Microchip…..or to not Microchip?

Bells Shows her Microchip getting scanned

Do you really need a microchip for your dog or cat?

A microchip is a rice grain sized pellet that is injected under the skin of your pet that allows the animal to be traced back to the owner if the pet becomes lost or escapes his/her confines.  The whole procedure at your vet, from parking the car to hugging the receptionist good bye takes less than a half hour.  Is it painful?  Consider what you might feel if donating blood, that’s it.  The deal includes a tag with a phone number to call and a chip ID if the animal is discovered by a person without a scanner. (Most shelters and animal control agents carry a scanner that recognizes the chip).

Do you really need a microchip for your dog or cat?  Listen to this.

Bella Kerns Microchip scan demo

Nokomis, my Golden Retriever, was perfect in all ways except for her congenital absence of common sense; a malady that would manifest in her going on aimless walk a-bouts when the opportunity presented it self.  (Once into mud filled retention pond to snack on some duck poop.)

Sometime ago after my son’s had numerous kids over to challenge my homeowners policy for an afternoon on the trampoline, the gate to the yard was left open after all the friends dispersed.  Her absence went unnoticed until my own family gathered for dinner.

Neighbors were recruited and a massive search was initiated through the subdivision.  Teams started on the fringes and were instructed to circle back into the central starting point.  Special focus was given to any area that had a collection of people; a strong attraction for Nokomis.  Where there are people, there is food.

As the sun set there were sad faces at the prospect of the dog not being found and her spending the night in harms way.
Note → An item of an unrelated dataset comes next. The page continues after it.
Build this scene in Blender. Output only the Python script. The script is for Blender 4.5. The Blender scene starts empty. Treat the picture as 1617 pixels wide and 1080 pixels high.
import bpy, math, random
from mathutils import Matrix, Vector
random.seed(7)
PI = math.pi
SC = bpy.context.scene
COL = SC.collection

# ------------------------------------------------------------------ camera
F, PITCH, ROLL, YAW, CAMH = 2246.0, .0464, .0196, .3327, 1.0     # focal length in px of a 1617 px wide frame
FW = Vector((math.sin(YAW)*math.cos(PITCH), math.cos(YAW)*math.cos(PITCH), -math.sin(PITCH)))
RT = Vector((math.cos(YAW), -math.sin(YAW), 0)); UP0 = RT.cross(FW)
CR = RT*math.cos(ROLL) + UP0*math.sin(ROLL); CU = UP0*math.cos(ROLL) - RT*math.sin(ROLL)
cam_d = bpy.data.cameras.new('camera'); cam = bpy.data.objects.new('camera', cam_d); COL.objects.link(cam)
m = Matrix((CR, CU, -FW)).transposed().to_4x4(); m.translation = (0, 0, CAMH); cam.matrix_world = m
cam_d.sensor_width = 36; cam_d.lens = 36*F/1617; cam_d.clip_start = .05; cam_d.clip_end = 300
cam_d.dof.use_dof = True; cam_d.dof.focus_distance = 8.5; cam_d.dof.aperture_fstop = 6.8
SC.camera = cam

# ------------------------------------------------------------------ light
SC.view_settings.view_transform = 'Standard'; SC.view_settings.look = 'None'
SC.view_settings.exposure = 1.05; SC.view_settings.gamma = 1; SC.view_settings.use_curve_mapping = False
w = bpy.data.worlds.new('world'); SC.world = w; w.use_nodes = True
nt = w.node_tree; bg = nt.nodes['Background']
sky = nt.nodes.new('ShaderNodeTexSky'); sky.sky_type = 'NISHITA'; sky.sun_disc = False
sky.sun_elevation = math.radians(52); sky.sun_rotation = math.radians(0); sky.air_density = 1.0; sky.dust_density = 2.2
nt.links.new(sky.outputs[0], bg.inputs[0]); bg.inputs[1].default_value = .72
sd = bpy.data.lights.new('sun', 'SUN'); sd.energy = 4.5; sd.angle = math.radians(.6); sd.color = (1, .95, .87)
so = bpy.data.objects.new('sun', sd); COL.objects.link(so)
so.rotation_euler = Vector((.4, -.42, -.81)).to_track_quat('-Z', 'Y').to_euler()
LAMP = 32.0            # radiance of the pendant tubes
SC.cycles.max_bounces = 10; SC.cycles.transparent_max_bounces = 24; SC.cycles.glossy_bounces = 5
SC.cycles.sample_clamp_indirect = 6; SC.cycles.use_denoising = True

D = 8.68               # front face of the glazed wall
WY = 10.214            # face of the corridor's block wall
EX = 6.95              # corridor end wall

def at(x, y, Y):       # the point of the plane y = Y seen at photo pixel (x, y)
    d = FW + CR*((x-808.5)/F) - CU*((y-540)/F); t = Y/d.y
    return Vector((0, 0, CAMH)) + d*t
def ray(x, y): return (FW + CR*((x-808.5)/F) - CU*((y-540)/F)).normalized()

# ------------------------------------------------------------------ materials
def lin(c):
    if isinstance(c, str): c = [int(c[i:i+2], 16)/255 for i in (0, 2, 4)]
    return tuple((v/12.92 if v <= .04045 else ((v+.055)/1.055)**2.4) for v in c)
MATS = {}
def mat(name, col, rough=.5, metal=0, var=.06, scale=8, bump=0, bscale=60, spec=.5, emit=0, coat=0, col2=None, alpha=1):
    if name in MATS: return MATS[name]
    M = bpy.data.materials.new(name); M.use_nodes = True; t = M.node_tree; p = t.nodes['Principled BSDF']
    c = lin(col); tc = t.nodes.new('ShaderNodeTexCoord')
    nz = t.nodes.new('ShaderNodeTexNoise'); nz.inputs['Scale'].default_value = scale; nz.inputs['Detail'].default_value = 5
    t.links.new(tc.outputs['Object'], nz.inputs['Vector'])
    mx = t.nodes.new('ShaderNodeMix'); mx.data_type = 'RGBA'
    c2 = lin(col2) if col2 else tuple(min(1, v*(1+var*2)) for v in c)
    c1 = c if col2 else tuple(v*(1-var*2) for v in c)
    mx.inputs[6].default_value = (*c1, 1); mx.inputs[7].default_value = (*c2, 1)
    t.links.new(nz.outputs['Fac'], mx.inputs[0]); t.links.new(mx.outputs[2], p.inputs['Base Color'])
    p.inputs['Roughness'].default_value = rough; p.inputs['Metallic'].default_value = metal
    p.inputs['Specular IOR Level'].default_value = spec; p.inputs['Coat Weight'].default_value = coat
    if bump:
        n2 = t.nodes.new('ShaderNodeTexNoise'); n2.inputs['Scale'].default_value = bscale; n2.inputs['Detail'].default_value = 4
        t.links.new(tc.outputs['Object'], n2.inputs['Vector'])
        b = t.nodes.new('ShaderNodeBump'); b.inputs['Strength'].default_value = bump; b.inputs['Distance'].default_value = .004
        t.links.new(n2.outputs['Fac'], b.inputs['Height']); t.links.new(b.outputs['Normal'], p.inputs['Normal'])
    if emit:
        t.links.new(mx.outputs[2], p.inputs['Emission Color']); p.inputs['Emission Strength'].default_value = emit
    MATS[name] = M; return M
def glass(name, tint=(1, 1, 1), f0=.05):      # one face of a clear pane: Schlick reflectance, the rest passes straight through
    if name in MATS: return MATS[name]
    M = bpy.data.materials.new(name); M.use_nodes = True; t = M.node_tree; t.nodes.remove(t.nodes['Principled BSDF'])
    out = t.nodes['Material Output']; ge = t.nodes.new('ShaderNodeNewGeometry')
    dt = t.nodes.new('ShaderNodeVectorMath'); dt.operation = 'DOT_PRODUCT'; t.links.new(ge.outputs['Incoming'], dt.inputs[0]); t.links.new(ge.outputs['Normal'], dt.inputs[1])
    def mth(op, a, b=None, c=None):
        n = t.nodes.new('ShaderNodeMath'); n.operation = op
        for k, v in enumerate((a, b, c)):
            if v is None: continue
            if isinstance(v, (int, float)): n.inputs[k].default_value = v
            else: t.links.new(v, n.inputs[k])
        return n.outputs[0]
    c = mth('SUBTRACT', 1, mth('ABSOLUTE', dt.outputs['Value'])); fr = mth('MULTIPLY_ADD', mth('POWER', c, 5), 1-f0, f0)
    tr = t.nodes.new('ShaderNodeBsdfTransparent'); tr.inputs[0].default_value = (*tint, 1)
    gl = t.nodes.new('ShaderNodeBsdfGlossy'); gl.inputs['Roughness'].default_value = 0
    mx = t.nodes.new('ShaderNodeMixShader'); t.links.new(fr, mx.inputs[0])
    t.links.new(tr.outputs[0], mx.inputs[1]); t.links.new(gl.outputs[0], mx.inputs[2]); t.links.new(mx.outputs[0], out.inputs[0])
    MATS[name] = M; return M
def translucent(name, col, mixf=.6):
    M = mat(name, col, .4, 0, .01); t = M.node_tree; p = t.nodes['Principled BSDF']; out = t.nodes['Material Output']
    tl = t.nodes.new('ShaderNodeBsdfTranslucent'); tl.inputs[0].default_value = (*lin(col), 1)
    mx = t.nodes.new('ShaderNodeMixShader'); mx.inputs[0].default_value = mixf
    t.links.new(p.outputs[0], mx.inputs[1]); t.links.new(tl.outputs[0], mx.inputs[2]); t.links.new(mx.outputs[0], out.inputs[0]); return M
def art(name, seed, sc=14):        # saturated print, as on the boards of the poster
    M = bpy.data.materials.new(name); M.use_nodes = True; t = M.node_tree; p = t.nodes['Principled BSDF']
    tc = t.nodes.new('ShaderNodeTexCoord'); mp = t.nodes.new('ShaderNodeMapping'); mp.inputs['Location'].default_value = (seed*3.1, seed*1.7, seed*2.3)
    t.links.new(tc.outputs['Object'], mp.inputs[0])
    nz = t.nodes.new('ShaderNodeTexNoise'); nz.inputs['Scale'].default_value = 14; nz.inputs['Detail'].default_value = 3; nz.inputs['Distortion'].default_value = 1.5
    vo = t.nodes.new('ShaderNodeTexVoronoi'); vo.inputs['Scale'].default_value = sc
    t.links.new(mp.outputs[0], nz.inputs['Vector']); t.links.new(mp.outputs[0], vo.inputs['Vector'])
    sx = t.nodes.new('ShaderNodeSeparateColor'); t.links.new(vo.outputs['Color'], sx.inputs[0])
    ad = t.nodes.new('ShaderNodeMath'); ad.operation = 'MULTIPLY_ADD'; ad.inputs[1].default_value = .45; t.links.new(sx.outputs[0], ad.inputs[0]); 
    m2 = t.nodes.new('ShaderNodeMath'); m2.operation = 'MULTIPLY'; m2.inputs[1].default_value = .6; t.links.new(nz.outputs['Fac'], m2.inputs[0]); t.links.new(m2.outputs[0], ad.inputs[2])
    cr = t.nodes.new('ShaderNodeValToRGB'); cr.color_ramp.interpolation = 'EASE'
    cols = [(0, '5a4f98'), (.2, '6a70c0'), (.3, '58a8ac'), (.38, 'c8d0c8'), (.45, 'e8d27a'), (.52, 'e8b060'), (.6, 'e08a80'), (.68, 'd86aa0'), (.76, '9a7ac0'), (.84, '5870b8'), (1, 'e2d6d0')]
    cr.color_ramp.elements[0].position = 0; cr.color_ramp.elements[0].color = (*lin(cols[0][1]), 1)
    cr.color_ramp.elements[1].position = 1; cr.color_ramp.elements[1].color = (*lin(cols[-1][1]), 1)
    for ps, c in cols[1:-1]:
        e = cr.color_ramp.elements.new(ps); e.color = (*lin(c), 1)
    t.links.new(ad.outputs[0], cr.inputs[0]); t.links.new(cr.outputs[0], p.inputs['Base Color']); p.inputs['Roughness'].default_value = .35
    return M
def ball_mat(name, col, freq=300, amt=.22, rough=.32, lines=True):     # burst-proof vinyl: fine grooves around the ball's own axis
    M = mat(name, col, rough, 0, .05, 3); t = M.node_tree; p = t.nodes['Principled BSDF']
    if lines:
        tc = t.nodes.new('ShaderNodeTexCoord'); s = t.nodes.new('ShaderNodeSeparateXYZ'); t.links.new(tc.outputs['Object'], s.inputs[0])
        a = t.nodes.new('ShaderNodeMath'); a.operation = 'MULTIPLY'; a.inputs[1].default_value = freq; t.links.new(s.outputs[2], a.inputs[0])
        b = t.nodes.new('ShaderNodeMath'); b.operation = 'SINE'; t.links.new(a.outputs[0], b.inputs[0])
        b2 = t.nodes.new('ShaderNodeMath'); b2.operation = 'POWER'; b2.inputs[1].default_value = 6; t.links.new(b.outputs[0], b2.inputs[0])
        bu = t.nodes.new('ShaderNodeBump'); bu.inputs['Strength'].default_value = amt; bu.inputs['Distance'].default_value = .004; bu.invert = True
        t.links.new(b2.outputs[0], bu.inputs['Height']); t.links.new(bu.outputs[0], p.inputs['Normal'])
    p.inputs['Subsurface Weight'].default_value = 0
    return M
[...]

My son’s were beside themselves with grief.  Four hours of looking passed and still no dog.  We surrendered to the night and the heartache that something tragic had occurred.  Upon return to the house I noticed that the light on the answering machine (remember those) was flashing, so naturally I picked up the messages.

There were three messages; all from the microchip company that I had forgotten I had used to tag the dog.  The joy returned to my boy’s faces when they learned that someone had found Nokomis.

For the record, she was five houses away from her own home.  Nokomis had gone missing … just three hundred yards from her home port; sitting in some guy’s man cave on a sofa, crunching Milk Bone biscuits in between naps. Her new friend, a Yellow Lab, sat beside her.  In hind sight I realized my dog probably heard us earlier as we passed on the street just outside the garage calling her name. Maybe dog treats makes ‘em deaf, I don’t know. The unknown neighbor reported Nokomis was a wonderful guest and she was welcome anytime.

We smile now, but think often of all the dangers she could have been faced with that night she went missing.  Most pets would experience the anxiety that we felt that if they became lost or separated from the ones that they come to depend on and love.

Do you really need a microchip for your dog or cat?

Absolutely.  Ask your Veterinarian today because that microchip could help you find ‘em fast, no matter how far they had wandered. That’s a beautiful thing.

The cost?

It doesn’t matter; you’re buying peace of mind.  Just ask my sons.

Thank you to the Kern’s Family for allowing Bella to show that having your microchip scanned is very easy and quick!



  1. As you know, all of my dogs are microchipped. But what do you do when the new vet you take your animal to does not have the correct reader to read the chip? Then it appears that the pup has no chip. If the dog is lost and then found by someone other than the owner, it would appear that the dog is a stray and might end up in a shelter or worse. Why are there not universal readers? Or if there are, why don’t all vets have one. Case in point, I just took my dogs to have their nails clipped at the local vet in Custer, SD. The newest member of our pack had his microchip inserted while he was in the Artesia, NM shelter. The chip is registered with AKC. Due to some clerical error, his chip number online is different than the number I have in his records. The vet here cannot read his chip because she doesn’t have the right reader. If he came in as a stray he would be taken to a shelter, where I hope they would have the right reader, but maybe not. Any thoughts on this matter AMC?